We have not space to speak at length of serfs and vassals who composed the large majority of the people, and who had no appeal from the will of their masters. So deeply were the millions degraded, that " the serf," we are told by De Tocqueville, "looked upon his own inferiority as a consequence of the immutable order of nature." How grinding and lasting must have been the tyranny that brought him so low.

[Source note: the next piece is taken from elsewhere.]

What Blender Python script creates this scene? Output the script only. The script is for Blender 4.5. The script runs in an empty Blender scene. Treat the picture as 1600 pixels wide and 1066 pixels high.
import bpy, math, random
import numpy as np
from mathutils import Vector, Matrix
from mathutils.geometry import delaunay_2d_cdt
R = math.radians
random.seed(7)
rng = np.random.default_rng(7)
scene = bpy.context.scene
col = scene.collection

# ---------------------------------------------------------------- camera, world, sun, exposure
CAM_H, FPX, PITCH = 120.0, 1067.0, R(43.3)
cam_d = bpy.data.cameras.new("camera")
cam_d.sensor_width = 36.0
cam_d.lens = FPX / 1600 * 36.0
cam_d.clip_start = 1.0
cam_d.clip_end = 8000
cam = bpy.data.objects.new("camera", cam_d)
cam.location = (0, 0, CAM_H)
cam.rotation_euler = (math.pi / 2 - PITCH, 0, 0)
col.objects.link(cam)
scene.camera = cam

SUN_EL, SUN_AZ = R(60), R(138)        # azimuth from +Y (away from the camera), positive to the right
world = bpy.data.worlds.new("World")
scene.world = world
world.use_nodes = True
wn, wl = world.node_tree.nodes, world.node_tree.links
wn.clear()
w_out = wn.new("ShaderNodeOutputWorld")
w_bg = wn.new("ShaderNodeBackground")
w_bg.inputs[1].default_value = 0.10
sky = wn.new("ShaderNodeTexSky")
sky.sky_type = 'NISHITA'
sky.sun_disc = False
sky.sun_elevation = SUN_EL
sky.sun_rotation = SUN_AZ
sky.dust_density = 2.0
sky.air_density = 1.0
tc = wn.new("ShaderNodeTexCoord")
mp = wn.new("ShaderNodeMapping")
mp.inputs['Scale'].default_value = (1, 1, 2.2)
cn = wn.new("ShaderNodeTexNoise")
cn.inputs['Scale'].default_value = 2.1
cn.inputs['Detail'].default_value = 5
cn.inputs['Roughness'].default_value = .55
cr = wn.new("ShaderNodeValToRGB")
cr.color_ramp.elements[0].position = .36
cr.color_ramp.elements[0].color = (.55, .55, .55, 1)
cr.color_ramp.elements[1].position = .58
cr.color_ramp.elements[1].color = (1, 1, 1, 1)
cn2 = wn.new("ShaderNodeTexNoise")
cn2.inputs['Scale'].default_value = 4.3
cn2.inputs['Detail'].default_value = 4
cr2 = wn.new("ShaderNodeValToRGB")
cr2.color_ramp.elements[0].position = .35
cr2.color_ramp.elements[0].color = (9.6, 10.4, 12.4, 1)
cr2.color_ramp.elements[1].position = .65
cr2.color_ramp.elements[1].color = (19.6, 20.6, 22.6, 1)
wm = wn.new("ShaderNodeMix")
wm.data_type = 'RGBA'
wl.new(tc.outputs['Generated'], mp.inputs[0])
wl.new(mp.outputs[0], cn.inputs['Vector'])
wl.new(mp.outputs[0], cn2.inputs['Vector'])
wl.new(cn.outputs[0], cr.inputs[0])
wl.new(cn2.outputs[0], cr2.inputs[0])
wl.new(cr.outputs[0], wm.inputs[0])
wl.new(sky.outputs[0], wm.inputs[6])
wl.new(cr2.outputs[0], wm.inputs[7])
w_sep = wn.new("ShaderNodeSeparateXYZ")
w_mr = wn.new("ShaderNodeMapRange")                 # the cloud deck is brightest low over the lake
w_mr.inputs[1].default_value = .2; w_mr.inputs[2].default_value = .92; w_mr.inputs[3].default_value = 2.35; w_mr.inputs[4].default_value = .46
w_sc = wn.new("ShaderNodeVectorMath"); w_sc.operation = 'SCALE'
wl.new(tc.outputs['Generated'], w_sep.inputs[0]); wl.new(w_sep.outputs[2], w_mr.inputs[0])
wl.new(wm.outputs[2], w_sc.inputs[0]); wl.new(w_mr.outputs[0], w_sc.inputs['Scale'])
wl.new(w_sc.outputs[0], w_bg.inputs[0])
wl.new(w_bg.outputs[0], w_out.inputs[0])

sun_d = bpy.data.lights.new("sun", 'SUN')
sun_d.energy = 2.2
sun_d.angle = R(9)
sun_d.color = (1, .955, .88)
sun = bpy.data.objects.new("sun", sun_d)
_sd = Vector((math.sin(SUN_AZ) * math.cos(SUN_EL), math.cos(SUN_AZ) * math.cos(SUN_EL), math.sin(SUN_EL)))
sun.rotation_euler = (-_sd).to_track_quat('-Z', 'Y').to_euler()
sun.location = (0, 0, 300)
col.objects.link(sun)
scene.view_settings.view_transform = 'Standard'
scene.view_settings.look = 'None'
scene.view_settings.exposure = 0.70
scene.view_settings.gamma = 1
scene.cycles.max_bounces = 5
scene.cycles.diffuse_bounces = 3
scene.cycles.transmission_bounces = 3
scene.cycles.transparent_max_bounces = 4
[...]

Man has never yet been rightly estimated. Those who are familiar with the forest and game laws, know the comparative value English kings have placed upon a man and the game of the woods. William the Conqueror, "not satisfied with sixty-nine forests, lying in almost every part of the kingdom, such, and so many, says Evelyn, as no other realm of Europe had, laid waste a vast tract of country in Hampshire, and created another, thence called New Forest, because it was the last added to the ancient ones, except that of Hampton Court, the work of Henry VIII. Such was the origin and extent of the ancient royal forests of England; all preserved and maintained for the especial and exclusive pastime of the kings. Truly the state of a king was then kingly indeed. Sixty-nine forests, thirteen chases, and upwards of seven hundred and fifty parks existing in England. There were in Yorkshire alone in Henry VIII's time, two hundred and seventy-five woods, besides parks and chases, most of them containing five hundred acres. Over all these the king could sport, for it was the highest honor to a subject to receive a visit from the king to hunt in his chase, or free warren; while no subject, except by special permission and favor, could hunt in the royal parks. These sixty-nine forests of immense extent, lying in all parts of England, and occupying no small portion of its surface, all stood then for the sole gratification of the royal pleasure of the chase, and supplying the king's household, and few persons have now any idea of the state, dignity, and systematic severity of this great hunting establishment of England, maintained through all succeeding reigns to the time of the Commonwealth, and some parts of it much longer."

During one of my rides through Essex, in the summer of 1840, I took up an ancient book on the Game Laws of England, which I found in turning over the antique library of my host, from which I gathered the following information. William the Conquerer decreed that the eyes of any person should be pulled out who killed either a buck or a boar in the royal hunting grounds. Rufus had any man Langed who stole a doe.